Monday, January 6, 2020

Tom had discovered the great law of human action. What was it?

In Chapter Two of The Adventures of Tom Sawyer, Tom is forced to whitewash a fence. The fence is thirty yards long and made of boards nine feet high. Since it is a Saturday, all the other boys would be going off to have fun. Tom is smarter than the other boys and manages to get them to do his work for him by pretending that whitewashing a fence is not really work but pleasure. He soon has the boys asking him to let them share in his pretended enjoyment. But he refuses at first on the grounds that it takes special skill. In the end they not only do the whole job but actually pay him for the privilege with marbles, toys, and all sorts of whatnots. 

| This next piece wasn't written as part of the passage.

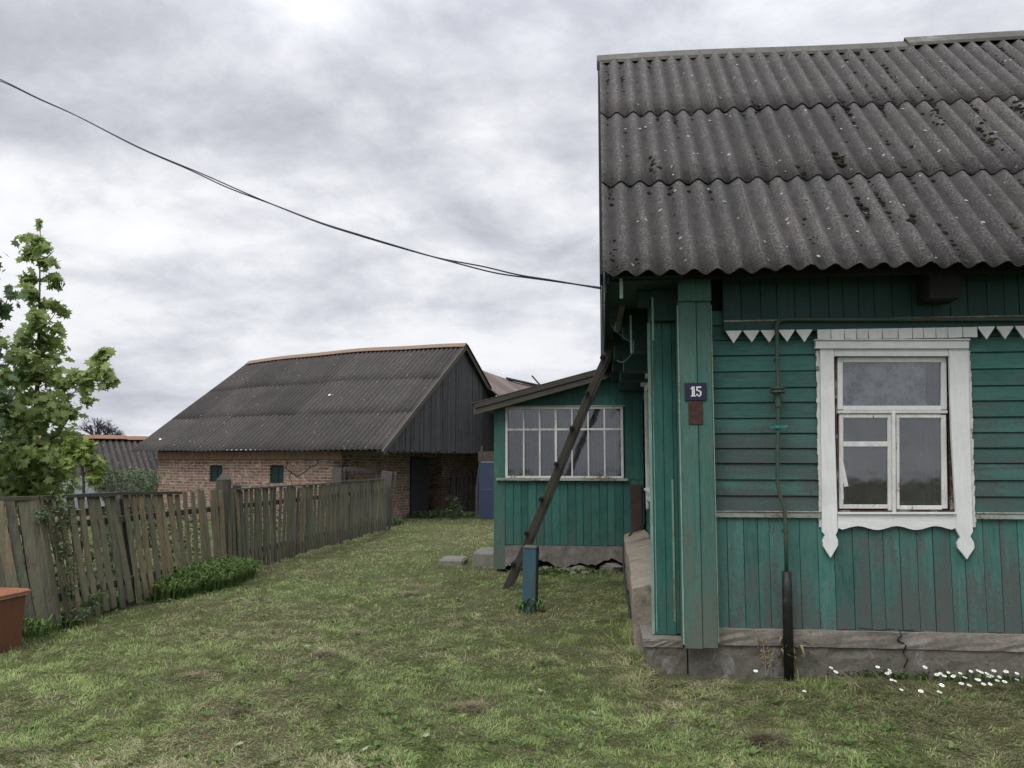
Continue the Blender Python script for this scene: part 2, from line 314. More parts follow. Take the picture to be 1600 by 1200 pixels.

He had discovered a great law of human action, without knowing it—namely, that in order to make a man or a boy covet a thing, it is only necessary to make the thing difficult to attain.

The narrator goes on to explain that work is something that a person is obliged to do, while play is something a person is not obliged to do. Proof of this assertion is the fact that a number of boys get pleasure out of whitewashing 270 square feet of board fence. They actually apply three coats of whitewash, so the total area painted would amount to a little over 700 square feet. Tom's Aunt Polly is amazed when she comes outside to inspect the job.

When she found the entire fence whitewashed, and not only whitewashed but elaborately coated and recoated, and even a streak added to the ground, her astonishment was almost unspeakable. 

This is perhaps the best-known episode in all of Mark Twain's writings. Most editions of The Adventures of Tom Sawyer contain at least one color picture or sketch of a small barefoot boy painting a fence with a big brush. It seems symbolic of small-town boyhood in America of the nineteenth century.